Energy prices in the UK since 2020. Prices paid by household consumers (shaded pink) have fallen by 24% over the past year, as electricity and gas wholesale prices (lines showing 1-week average) fell during 2023.
In the medium-term, high energy prices feed into the cost of other goods and services. The cost of commodities, everything from timber to tomatoes, rose sharply during the 2020s, with the CPI inflation rate peaking at 9.6% in October 2022. The average plate of fish and chips hit £9 nationwide, in part because of the cost of energy to run the fryers. The same factors affect the cost of building new power stations – especially seen with wind farms as the cost of concrete, steel and other energy intensive materials hit record prices. The capital cost of wind turbines, solar panels and batteries all increased during 2022, and are only just starting to fall.

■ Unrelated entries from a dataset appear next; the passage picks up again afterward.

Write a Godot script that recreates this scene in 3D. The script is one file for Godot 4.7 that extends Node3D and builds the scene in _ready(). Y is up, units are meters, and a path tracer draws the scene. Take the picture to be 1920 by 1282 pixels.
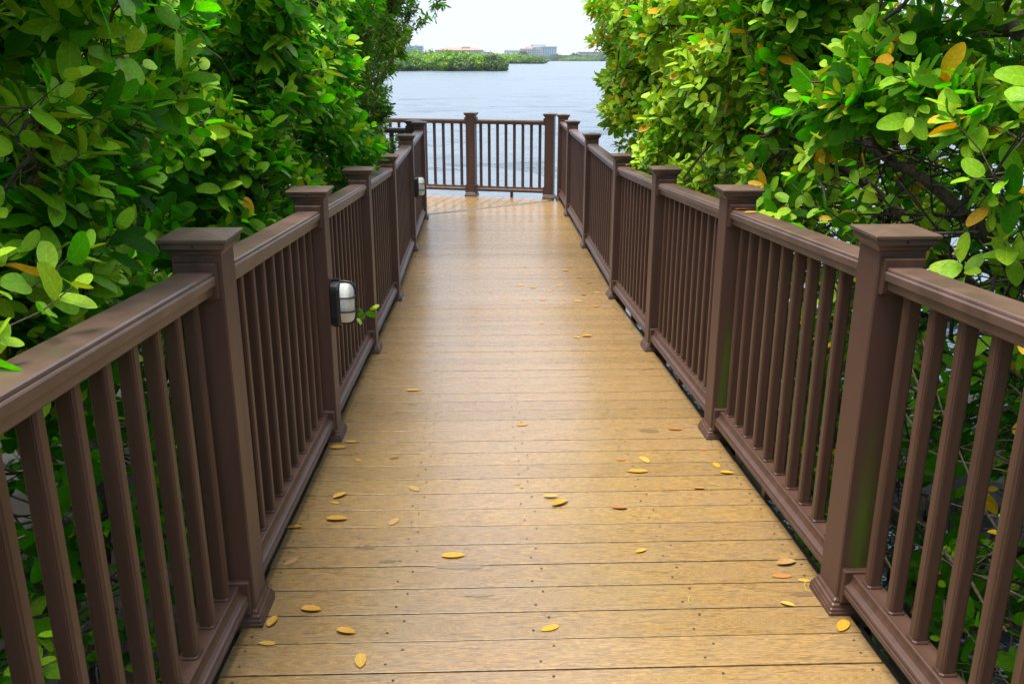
extends Node3D
# Boardwalk through mangroves to a bay. x right, y up, walkway runs towards -z; "d" below is the distance along the walkway (z = -d).

const SLOPE := 0.0612          # the ramp falls 6 %
const RAMP_END := 6.745        # then the walkway is level
const WATER_Y := -1.35
const PITCH := 0.1433          # board to board
const EYE := Vector3(-0.1833, 1.4163, 0.0)
const HALF_DECK := 0.88
const RAIL_X := 0.9047         # centre line of the posts
const LEFT_POSTS := [-2.2, -0.72, 0.785, 2.285, 3.785, 5.323, 6.919, 8.832, 10.672]
const RIGHT_POSTS := [-2.2, -0.72, 0.79, 2.288, 3.752, 5.310, 6.931, 8.920, 10.838, 12.10]
const ALONG := Vector3(0.963, 0, 0.2695)      # along the far railing, to the right
const OUT := Vector3(0.2695, 0, -0.963)       # out over the water
const FAR_POST := Vector3(-0.32, 0, -12.54)
const CORNER_POST := Vector3(0.745, 0, -12.262)
const BRANCH_POST := Vector3(-0.99, 0, -10.905)
const STRIP_A := Vector3(-0.9, 0, -10.93)
const STRIP_B := Vector3(0.72, 0, -12.03)

var rng := RandomNumberGenerator.new()
var M := {}
var names := {}
var shared := {}
var leaf_meshes := {}          # kind -> palette -> mesh
var bump_noise := FastNoiseLite.new()

func deck_y(d: float) -> float:
	return -SLOPE * minf(d, RAMP_END)

# ------------------------------------------------------------------ mesh building

class MB:
	var v := PackedVector3Array()
	var n := PackedVector3Array()
	var uv := PackedVector2Array()
	var c := PackedColorArray()
	var colored := false
	var tint := Color.WHITE

	func tri(a: Vector3, b: Vector3, d: Vector3, na: Vector3, nb: Vector3, nd: Vector3, ua := Vector2.ZERO, ub := Vector2.ZERO, ud := Vector2.ZERO) -> void:
		if (b - a).cross(d - a).dot(na + nb + nd) > 0.0:
			v.append(a); v.append(d); v.append(b)
			n.append(na); n.append(nd); n.append(nb)
			uv.append(ua); uv.append(ud); uv.append(ub)
		else:
			v.append(a); v.append(b); v.append(d)
			n.append(na); n.append(nb); n.append(nd)
			uv.append(ua); uv.append(ub); uv.append(ud)
		if colored:
			for i in 3: c.append(tint)

	func quad(a: Vector3, b: Vector3, d: Vector3, e: Vector3, nn: Vector3, ua := Vector2.ZERO, ub := Vector2(1, 0), ud := Vector2(1, 1), ue := Vector2(0, 1)) -> void:
		tri(a, b, d, nn, nn, nn, ua, ub, ud)
		tri(a, d, e, nn, nn, nn, ua, ud, ue)

	func box(at: Vector3, size: Vector3, basis := Basis.IDENTITY) -> void:
		var h := size * 0.5
		for ax in 3:
			for s in [-1.0, 1.0]:
				var nn := Vector3.ZERO
				nn[ax] = s
				var p := Vector3.ZERO
				p[ax] = h[ax] * s
				var u := Vector3.ZERO
				u[(ax + 1) % 3] = h[(ax + 1) % 3]
				var w := Vector3.ZERO
				w[(ax + 2) % 3] = h[(ax + 2) % 3]
				quad(at + basis * (p - u - w), at + basis * (p + u - w), at + basis * (p + u + w), at + basis * (p - u + w), basis * nn)

	# a closed profile (x across, y up) pushed from p to q; both ends closed
	func sweep(profile: PackedVector2Array, p: Vector3, q: Vector3, across: Vector3, up := Vector3.UP) -> void:
		var k := profile.size()
		var mid := Vector2.ZERO
		for w in profile: mid += w / k
		var long := (q - p).length()
		var run := 0.0
		for i in k:
			var a := profile[i]
			var b := profile[(i + 1) % k]
			var e := b - a
			if e.length() < 1e-6: continue
			var nn2 := Vector2(e.y, -e.x).normalized()
			# outward: the profile is given anticlockwise
			var nn := (across * nn2.x + up * nn2.y).normalized()
			var step := e.length()
			quad(p + across * a.x + up * a.y, q + across * a.x + up * a.y, q + across * b.x + up * b.y, p + across * b.x + up * b.y, nn, Vector2(0, run), Vector2(long, run), Vector2(long, run + step), Vector2(0, run + step))
			run += step
		var t := Geometry2D.triangulate_polygon(profile)
		var back := (p - q).normalized()
		for i in range(0, t.size(), 3):
			var f := [profile[t[i]], profile[t[i + 1]], profile[t[i + 2]]]
			tri(p + across * f[0].x + up * f[0].y, p + across * f[1].x + up * f[1].y, p + across * f[2].x + up * f[2].y, back, back, back, f[0], f[1], f[2])
			tri(q + across * f[0].x + up * f[0].y, q + across * f[1].x + up * f[1].y, q + across * f[2].x + up * f[2].y, -back, -back, -back, f[0], f[1], f[2])

	# rings given as arrays of points, all of one length; flat faces between them
	func loft(rings: Array, smooth_center := false) -> void:
		for r in rings.size() - 1:
			var A: PackedVector3Array = rings[r]
			var B: PackedVector3Array = rings[r + 1]
			var ca := Vector3.ZERO
			for p in A: ca += p / A.size()
			var cb := Vector3.ZERO
			for p in B: cb += p / B.size()
			var k := A.size()
			for i in k:
				var j := (i + 1) % k
				var nn := (A[j] - A[i]).cross(B[i] - A[i])
				if nn.length() < 1e-12: nn = (B[j] - B[i]).cross(B[i] - A[i])
				if nn.length() < 1e-12: continue
				nn = nn.normalized()
				if nn.dot((A[i] + A[j] + B[i] + B[j]) * 0.25 - (ca + cb) * 0.5) < 0.0: nn = -nn
				if absf(nn.y) > 0.98 and (ca - cb).length() < 0.003: nn = Vector3(0, 1 if nn.y > 0 else -1, 0)
				quad(A[i], A[j], B[j], B[i], nn)

	# a tube with smooth sides through points with radii
	func tube(pts: PackedVector3Array, rad: PackedFloat32Array, sides := 6, closed := false) -> void:
		var k := pts.size()
		var rings := []
		var u := Vector3.ZERO
		for i in k:
			var t: Vector3
			if closed: t = pts[(i + 1) % k] - pts[(i + k - 1) % k]
			else: t = pts[mini(i + 1, k - 1)] - pts[maxi(i - 1, 0)]
			t = t.normalized()
			if u == Vector3.ZERO: u = t.cross(Vector3.UP if absf(t.y) < 0.9 else Vector3.RIGHT).normalized()
			u = (u - t * u.dot(t)).normalized()
			var w := t.cross(u)
			var ring := []
			for s in sides:
				var a := TAU * s / sides
				ring.append(u * cos(a) + w * sin(a))
			rings.append(ring)
		var run := 0.0
		var last := k if closed else k - 1
		for i in last:
			var i2 := (i + 1) % k
			var step := (pts[i2] - pts[i]).length()
			for s in sides:
				var s2 := (s + 1) % sides
				var a: Vector3 = rings[i][s]
				var b: Vector3 = rings[i][s2]
				var d: Vector3 = rings[i2][s2]
				var e: Vector3 = rings[i2][s]
				var u0 := Vector2(float(s) / sides, run)
				var u1 := Vector2(float(s + 1) / sides, run)
				var u2 := Vector2(float(s + 1) / sides, run + step)
				var u3 := Vector2(float(s) / sides, run + step)
				tri(pts[i] + a * rad[i], pts[i] + b * rad[i], pts[i2] + d * rad[i2], a, b, d, u0, u1, u2)
				tri(pts[i] + a * rad[i], pts[i2] + d * rad[i2], pts[i2] + e * rad[i2], a, d, e, u0, u2, u3)
			run += step

	func mesh(material: Material) -> ArrayMesh:
		var a := []
		a.resize(Mesh.ARRAY_MAX)
		a[Mesh.ARRAY_VERTEX] = v
		a[Mesh.ARRAY_NORMAL] = n
		a[Mesh.ARRAY_TEX_UV] = uv
		if colored: a[Mesh.ARRAY_COLOR] = c
		var m := ArrayMesh.new()
		m.add_surface_from_arrays(Mesh.PRIMITIVE_TRIANGLES, a)
		m.surface_set_material(0, material)
		return m

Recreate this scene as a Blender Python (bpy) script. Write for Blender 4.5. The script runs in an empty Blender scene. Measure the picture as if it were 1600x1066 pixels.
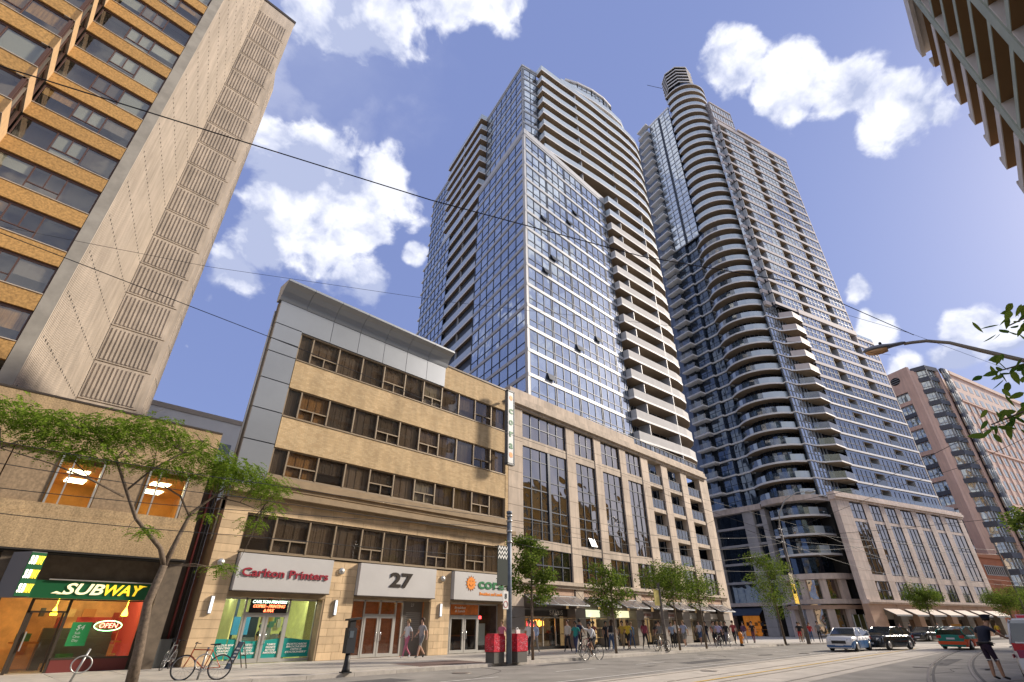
import bpy, bmesh, math, random
from mathutils import Vector, Matrix, Euler
R=math.radians; rnd=random.Random(7)
S=bpy.context.scene; COL=S.collection
# ---------------------------------------------------------------- camera
CAM=Vector((0,0,1.6)); YAW=44.247; PITCH=29.81
cd=bpy.data.cameras.new('camera'); cam=bpy.data.objects.new('camera',cd); COL.objects.link(cam)
cd.sensor_width=36; cd.lens=775/1600*36; cd.clip_start=.05; cd.clip_end=6000
cam.location=CAM; cam.rotation_euler=(R(90+PITCH),0,R(YAW-90)); S.camera=cam
# ---------------------------------------------------------------- exposure
S.view_settings.view_transform='Standard'; S.view_settings.look='None'
S.view_settings.gamma=1; S.view_settings.use_curve_mapping=False
S.view_settings.exposure=1.2
# ---------------------------------------------------------------- sun
SUN_AZ=-26.0; SUN_EL=28.0
sd=bpy.data.lights.new('sun','SUN'); sun=bpy.data.objects.new('sun',sd); COL.objects.link(sun)
sd.energy=2.7; sd.angle=R(7.0); sd.color=(1.0,.88,.74)
_v=Vector((math.cos(R(SUN_AZ))*math.cos(R(SUN_EL)),math.sin(R(SUN_AZ))*math.cos(R(SUN_EL)),math.sin(R(SUN_EL))))
sun.rotation_euler=_v.to_track_quat('Z','Y').to_euler()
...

In the long-term, it is not so much capital cost, but the cost of capital that will push up the price of renewable energy. When buying a house or a car on finance, the borrowing rate drives the monthly repayments. In just the same way, the cost of financing wind or solar farms is the most influential driver on their cost of electricity – as they need no fuel to operate, and maintenance costs are small relative to upfront costs. The Bank of England increased interest rates 14 times between 2021 and 2023 in an effort to quell inflation, ending the decade of ultra-cheap borrowing after the 2009 global financial crisis. This increase in borrowing cost contributed to last year’s CFD auction delivering no offshore wind capacity and recent wind farms projects being cancelled, as developers can no longer deliver projects for under £50/MWh.
The indicative average capital cost of onshore and offshore wind farms in the UK, based on IRENA and ONS data, and the Bank of England base rate as a measure of the cost of borrowing.
These are not UK-specific issues, inflationary pressures and high interest rates have contributed to rising electricity costs around the world. UK interest rates have started to fall as inflation moves back towards the 2% target. However, the 0.25% cut made in August is a drop in the ocean, and interest rates now stand at the range they were for much of the 1990s and 2000s. The average cost of electricity generation from wind (known as the ‘levelised cost’) has risen by 60% in the last three years due to movements in interest rates, exchange rates and turbine capital costs. In response, the administrative strike price for offshore wind in the latest round of CfD auctions has been raised sharply from £44/MWh to £73/MWh, accompanied by a record budget to ensure that it can attract viable bids.
So, although consumer bills are now catching up with falling wholesale prices, further decreases in energy bills may take longer to materialise.